While the other approach is:

Store 0 in the variable i
Store (take the length of s) in the variable n
Check if i is less than n
    if so printf("%c", s[i] - ('a' - 'A'));
Loop
Check if i is less than n
    if so printf("%c", s[i] - ('a' - 'A'));
Loop
Check if i is less than n
    if so printf("%c", s[i] - ('a' - 'A'));
Loop ...

So, doing it this way, you save time calling the lenght() function just once, while in your approach you are calling it in every iteration.

5
  • I see, so to keep my program efficient if its larger the "other approach" will make more sense. Thank you!
    – athordan
    Jul 14, 2014 at 10:51
  • @athordan Yes.
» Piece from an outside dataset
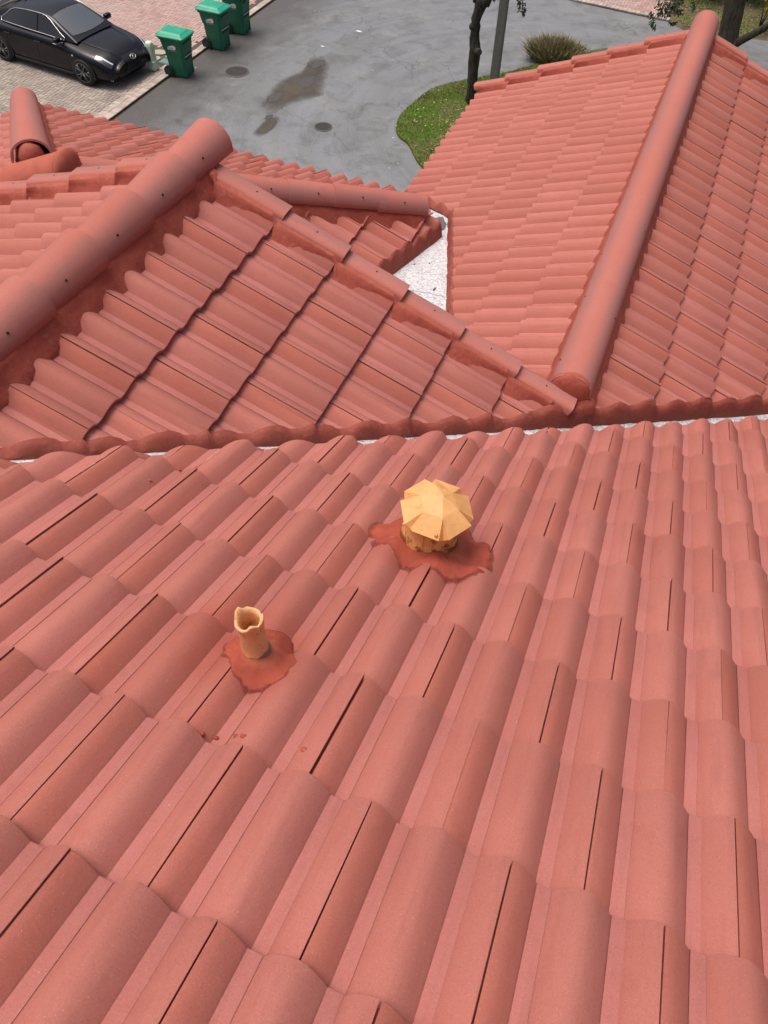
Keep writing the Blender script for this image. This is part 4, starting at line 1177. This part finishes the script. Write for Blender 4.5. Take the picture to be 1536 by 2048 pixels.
def leaves(name, parent, clumps, seed, mat, size=.05, flat_=.5):
    """clumps: (centre, radii, count)"""
    rg = np.random.RandomState(seed); V = []; F = []; T = []
    for (c, r, n) in clumps:
        sub = rg.normal(size=(max(2, n//14), 3))*.55
        for i in range(n):
            p = sub[rg.randint(len(sub))]+rg.normal(size=3)*.24
            p = np.array(c)+p*np.array(r); a = rg.normal(size=3); a /= np.linalg.norm(a)+1e-6
            b = np.cross(a, rg.normal(size=3)); b /= np.linalg.norm(b)+1e-6; s_ = size*(.6+.7*rg.rand()); k = len(V)
            V += [tuple(p-a*s_), tuple(p-b*s_*.42), tuple(p+a*s_), tuple(p+b*s_*.42)]; F.append((k, k+1, k+2, k+3)); T += [rg.rand()]*4
    me = mesh(name, V, F, False); at = me.attributes.new('tint', 'FLOAT', 'POINT'); at.data.foreach_set('value', T)
    return link(name, me, parent, mat)
def wp_(x, y, z, o): return (x-o[0], y-o[1], z-o[2])
tb = (-4.70, 19.42, G)
t1 = empty('verge_tree', tb, label='slim dark trunk with knots and a pruned stub rising from the grass verge', cat='tree')
bm = bmesh.new()
ctr = [(-4.70, -7.62, .17), (-4.72, -7.35, .145), (-4.725, -6.95, .135), (-4.735, -6.5, .14), (-4.735, -6.25, .155), (-4.76, -6.12, .135), (-4.79, -5.95, .12), (-4.80, -5.72, .125), (-4.80, -5.58, .115), (-4.74, -5.38, .12), (-4.70, -5.22, .15), (-4.69, -5.1, .17)]
bm_tube(bm, [wp_(x, 19.42+.02*math.sin(z*5), z, tb) for x, z, r in ctr], [r for x, z, r in ctr], 14, .16)
tr = link('trunk', bm_mesh('trunk', bm), t1, M_BARK)
bm = bmesh.new()
for pts, rs in (([(-4.80, 19.42, -5.2), (-4.86, 19.4, -4.9), (-5.0, 19.35, -4.2), (-5.5, 19.2, -3.0), (-6.2, 19.0, -1.8)], [.12, .105, .09, .06, .03]),
                ([(-4.62, 19.42, -5.24), (-4.52, 19.45, -4.98), (-4.40, 19.5, -4.4), (-4.0, 19.7, -3.2), (-3.4, 20.2, -1.8)], [.12, .10, .09, .06, .03]),
                ([(-4.05, 19.6, -3.4), (-3.85, 19.5, -4.2), (-3.78, 19.5, -5.0), (-3.72, 19.5, -5.4)], [.04, .02, .010, .004])):
    bm_tube(bm, [wp_(*p, tb) for p in pts], rs, 9, .12)
link('branch', bm_mesh('branch', bm), t1, M_BARK)['kind'] = 'stuff'
bm = bmesh.new(); bm_tube(bm, [wp_(-4.70, 19.36, -6.23, tb), wp_(-4.60, 19.27, -6.2, tb), wp_(-4.57, 19.23, -6.19, tb)], [.085, .078, .066], 12, .1)
link('pruned_stub', bm_mesh('pruned_stub', bm), t1, M_BARK)
bm = bmesh.new(); bm_tube(bm, [wp_(-4.80, 19.38, -5.74, tb), wp_(-4.90, 19.35, -5.72, tb), wp_(-4.925, 19.34, -5.72, tb)], [.085, .07, .03], 10, .25)
link('knot', bm_mesh('knot', bm), t1, M_BARK)
cl = [((-3.76, 19.5, -5.12), (.07, .07, .22), 70), ((-3.71, 19.5, -5.36), (.045, .05, .10), 34), ((-3.80, 19.5, -4.8), (.12, .12, .25), 90), ((-4.40, 19.5, -5.10), (.08, .06, .05), 26)]
for i in range(26):
    a = random.uniform(0, 6.28); rr = random.uniform(.3, 2.6)
    cl.append(((-4.6+rr*math.cos(a), 19.6+rr*math.sin(a), -2.0+random.uniform(-1.2, 1.5)), (.75, .75, .5), 90))
tag(leaves('crown', t1, [(wp_(*c, tb), r, n) for c, r, n in cl], 11, M_LEAF, .042), kind='stuff')

rb = (.90, 24.5, G)
t2 = empty('oak_tree', rb, label='stout oak trunk with a low side limb behind the right gable ridge', cat='tree')
bm = bmesh.new()
ctr = [(.92, -7.7, .48), (.94, -7.3, .40), (.95, -6.95, .36), (.88, -6.6, .32), (.82, -6.2, .31), (.76, -5.8, .31), (.72, -5.0, .29), (.70, -4.0, .25), (.75, -3.0, .18)]
bm_tube(bm, [wp_(x, 24.5, z, rb) for x, z, r in ctr], [r*.82 for x, z, r in ctr], 16, .14); link('trunk', bm_mesh('trunk', bm), t2, M_BARK2)
bm = bmesh.new()
for pts, rs in (([(.98, 24.45, -7.0), (1.12, 24.4, -6.85), (1.38, 24.3, -6.6), (1.7, 24.2, -6.3), (2.1, 24.0, -5.7), (2.6, 23.8, -4.6)], [.17, .12, .095, .09, .07, .04]),
                ([(.68, 24.5, -4.6), (.2, 24.7, -4.2), (-.4, 24.9, -4.6), (-.85, 25.0, -5.6), (-1.05, 25.0, -6.5)], [.14, .09, .05, .025, .008]),
                ([(.72, 24.5, -3.6), (-.4, 24.2, -2.4), (-1.8, 24.0, -1.6)], [.13, .08, .03]), ([(.74, 24.5, -3.4), (1.8, 24.9, -2.0), (2.6, 25.5, -1.0)], [.13, .08, .03])):
    bm_tube(bm, [wp_(*p, rb) for p in pts], rs, 9, .15)
link('branch', bm_mesh('branch', bm), t2, M_BARK2)['kind'] = 'stuff'
cl = [((-1.05, 25, -6.55), (.22, .2, .22), 150), ((-.75, 25, -6.50), (.26, .2, .20), 150), ((-.42, 25, -6.42), (.22, .2, .16), 110), ((-1.15, 25, -6.93), (.07, .06, .17), 50), ((-.8, 25, -6.15), (.4, .3, .2), 200), ((-.7, 25.0, -6.78), (.12, .1, .06), 40)]
for i in range(26):
    a = random.uniform(0, 6.28); rr = random.uniform(.4, 3.2)
    cl.append(((.8+rr*math.cos(a), 24.8+rr*math.sin(a), -1.6+random.uniform(-1.2, 1.6)), (.85, .85, .55), 90))
tag(leaves('crown', t2, [(wp_(*c, rb), r, n) for c, r, n in cl], 12, M_LEAF, .05), kind='stuff')

# street pole
pol = empty('street_pole', (-4.36, 20.2, G), label='plain grey concrete pole standing behind the slim verge tree', cat='pole')
bm = bmesh.new(); vs = bm_box(bm, (0, 0, 4.1), (.215, .215, 8.2), .02, 2, taper=(.72, .72)); link('shaft', bm_mesh('shaft', bm), pol, simple('weathered_concrete', (.20, .195, .18), .85, var=.3, scale=9))
bm = bmesh.new(); bm_tube(bm, [(0, 0, 7.9), (.3, .5, 8.2), (.7, 1.2, 8.3)], [.03, .03, .03], 8); link('arm', bm_mesh('arm', bm), pol, M_PED)

# reddish ornamental grass clump
def bush(name, c, n, w, h, seed, label, cat, mats):
    o = empty(name, (*c, G+.04), label=label, cat=cat)
    rg = np.random.RandomState(seed)
    for mi, m_ in enumerate(mats):
        V = []; F = []; T = []
        for i in range(n):
            a = rg.rand()*6.28; r = w*math.sqrt(rg.rand()); hh = h*(.55+.55*rg.rand())*(1-.35*(r/w)**2); x, y = r*math.cos(a), r*math.sin(a)*.7
            lx, ly = rg.normal(size=2)*.16+np.array([x, y])*.25; b = rg.rand()*6.28; s_ = .012+.010*rg.rand(); k = len(V)
            bx, by = s_*math.cos(b), s_*math.sin(b)
            V += [(x-bx, y-by, 0), (x+bx, y+by, 0), (x+lx*.5+bx, y+ly*.5+by, hh*.6), (x+lx*.5-bx, y+ly*.5-by, hh*.6), (x+lx, y+ly, hh)]
            F += [(k, k+1, k+2, k+3), (k+3, k+2, k+4)]; T += [rg.rand()]*5
        me = mesh('foliage', V, F, False); at = me.attributes.new('tint', 'FLOAT', 'POINT'); at.data.foreach_set('value', T)
        tag(link('foliage', me, o, m_), kind='stuff')
    return o
M_BG1 = leaf_mat('olive_blades', (.11, .13, .05), (.30, .29, .14)); M_BG2 = leaf_mat('russet_blades', (.16, .12, .06), (.30, .24, .13))
bush('ornamental_grass', (-3.38, 22.9), 1300, .68, .56, 21, 'clump of olive and russet ornamental grass beyond the right roof', 'shrub', (M_BG1, M_BG2))

# hedge and yellow shrub in the far yard
for i, (x, y, z, r, lb) in enumerate(((-.1, 29.7, .7, .8, 'dark green hedge shrub left of the oak trunk'), (1.15, 30.0, .75, .85, 'dark green hedge shrub directly behind the oak'), (2.3, 29.9, .8, .85, 'dark green hedge shrub right of the oak trunk'))):
    h = empty('hedge_shrub', (x, y, G), label=lb, cat='shrub', group='hedge shrubs in the far yard')
    bm = bmesh.new()
    for k in range(5): bm_tube(bm, [(0, 0, 0), (.1*math.cos(k), .1*math.sin(k), .3), (.35*math.cos(k*1.3), .3*math.sin(k*1.3), .9)], [.03, .022, .01], 6)
    tag(link('stems', bm_mesh('stems', bm), h, M_BARK), kind='stuff')
    tag(leaves('foliage', h, [((random.uniform(-.4, .4), random.uniform(-.35, .35), z+random.uniform(-.35, .4)), (r*.6, r*.5, .45), 220) for k in range(9)], 30+i, M_LEAF, .05), kind='stuff')
ys = empty('yellow_shrub', (1.72, 27.5, G), label='yellow green leafy shrub at the far right corner of the yard', cat='shrub')
bm = bmesh.new()
for k in range(5): bm_tube(bm, [(0, 0, 0), (.06*math.cos(k*1.2), .06*math.sin(k*1.2), .4), (.22*math.cos(k*1.3), .2*math.sin(k*1.3), 1.0)], [.02, .015, .008], 6)
tag(link('stems', bm_mesh('stems', bm), ys, M_BARK), kind='stuff')
tag(leaves('foliage', ys, [((random.uniform(-.1, .3), random.uniform(-.2, .2), .95+random.uniform(-.2, .35)), (.25, .22, .22), 110) for k in range(6)], 40, leaf_mat('yellow_leaves', (.20, .19, .02), (.50, .38, .04)), .045), kind='stuff')

# far driveway with pale pavers
fd = flat('far_driveway', [(-4.05, 27.52), (-2.7, 27.35), (-.95, 27.18), (-.95, 36), (-4.6, 36)], G+.034, M_JOINT)
paver_field('paver_field', fd, -5.0, -.9, 27.2, 33.0, M_PPINK, lambda x, y: -4.1-.05*(y-27.5) < x < -1.05 and y > 27.66-.105*(x+4.05), 9)
bm = bmesh.new(); bm_box(bm, (0, 0, .03), (.125, .20, .05), .008, 1); PV2 = bm_mesh('paver', bm); PV2.materials.append(PV.materials[0])
for i in range(24):
    x = -4.0+i*.133; o = link('paver', PV2, fd); o.location = (x, 27.60-.109*(x+4.05), G+random.gauss(0, .002)); o.rotation_euler = (0, 0, -.11+random.gauss(0, .02))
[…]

In a program of this size, it won't make much of a difference, but if it were a larger program or something that is running constantly, the first approach would be more efficient.
    – m_duran
    Jul 14, 2014 at 20:23
  • @m_duran and by the first approach you are referring to the original one, aren't you? just to be sure, bc the order changed in the answer. thank you!
    – athordan
    Jul 15, 2014 at 4:27
  • Another approach that would keep the efficiency, but may be more readable for beginners would be to set the value of n outside the loop, then just use n as the upper boundary of the for loop. However, since n is only used in the scope of the loop, it makes good sense to declare/initialize it in the loop as in the short. Jul 15, 2014 at 19:59
  • @athordan to clarify, the one that initializes the variable n to the size of your string and uses that for your loop condition is the more efficient one, instead of running strlen() every iteration of the loop to find the exact same value.